We consider the decree the act of state refusal to fulfill its obligations and ensure the rights of its citizens. It is an attempt to spread the repression against Belarusian beyond the borders. The decree is also a violation of the International Covenant on Civil and Political Rights to which Belarus is a party. The recent stringent action taken by the Belarusian government appears to be a retaliatory measure against individuals critical of the regime who are currently in exile. Those compelled to come back to the country for necessary documentation face the imminent threat of arrest and political persecution. 

An expired passport significantly impedes international travel, thereby restricting the individual’s capacity to visit other nations or repatriate to their country of origin. Additionally, it poses obstacles in acquiring legal residency status within a host country, potentially exposing the individual to legal proceedings or deportation. 

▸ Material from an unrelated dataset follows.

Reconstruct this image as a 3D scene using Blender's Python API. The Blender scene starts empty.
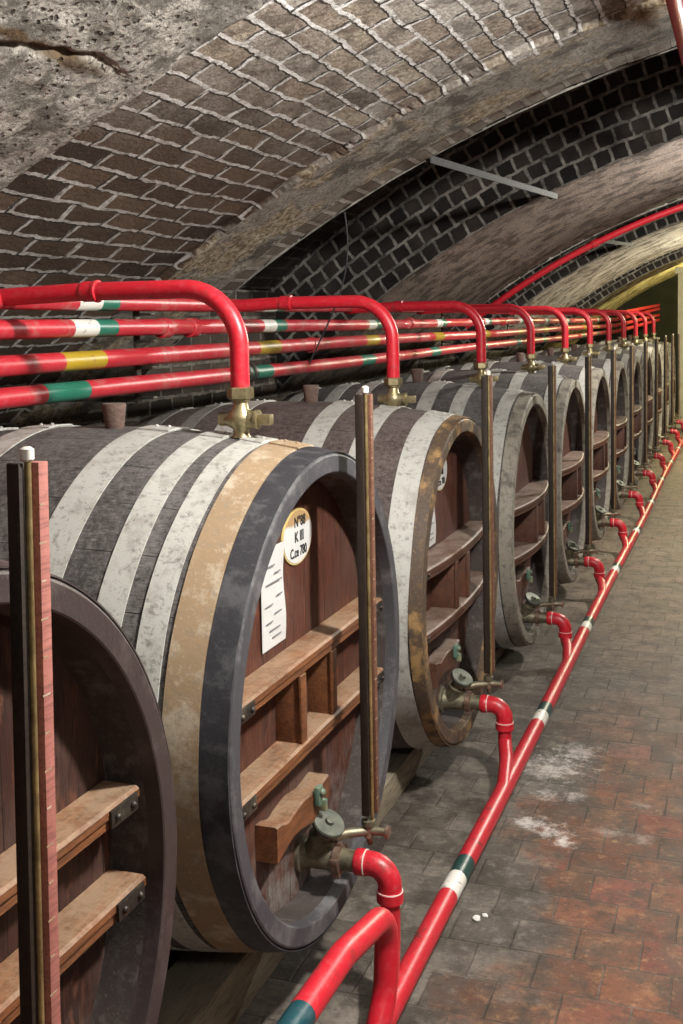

This decree has a direct and adverse impact on Belarusian students studying abroad, a demographic comprising thousands (with approximately 12 thousand Belarusian students currently enrolled in educational institutions in Poland alone). The decree imposes constraints on their ability to secure necessary documentation for educational purposes, rendering them unable to obtain essential student permits required for studying abroad. Furthermore, it adversely affects their legal standing throughout the course of their academic pursuits. Prospective students aspiring to commence studies abroad also encounter challenges stemming from the absence of an apostille on their academic documents, further complicating the initiation of their educational endeavors.

Taking into account the above-mentioned, we urge:

  • The NUSes to inform national higher education institutions about the potential bureaucratic challenges with the academic documents of Belarusian students;
  • The European higher education institutions to design a flexible mechanism to enable the admission of Belarusian students without necessary academic documents; 
  • National migration office or any other respective institutions to design a procedural framework for issuance of a foreigner passport or/and continued recognition of the expired passports, addressing the specific needs and challenges faced by individuals affected by the aforementioned circumstances.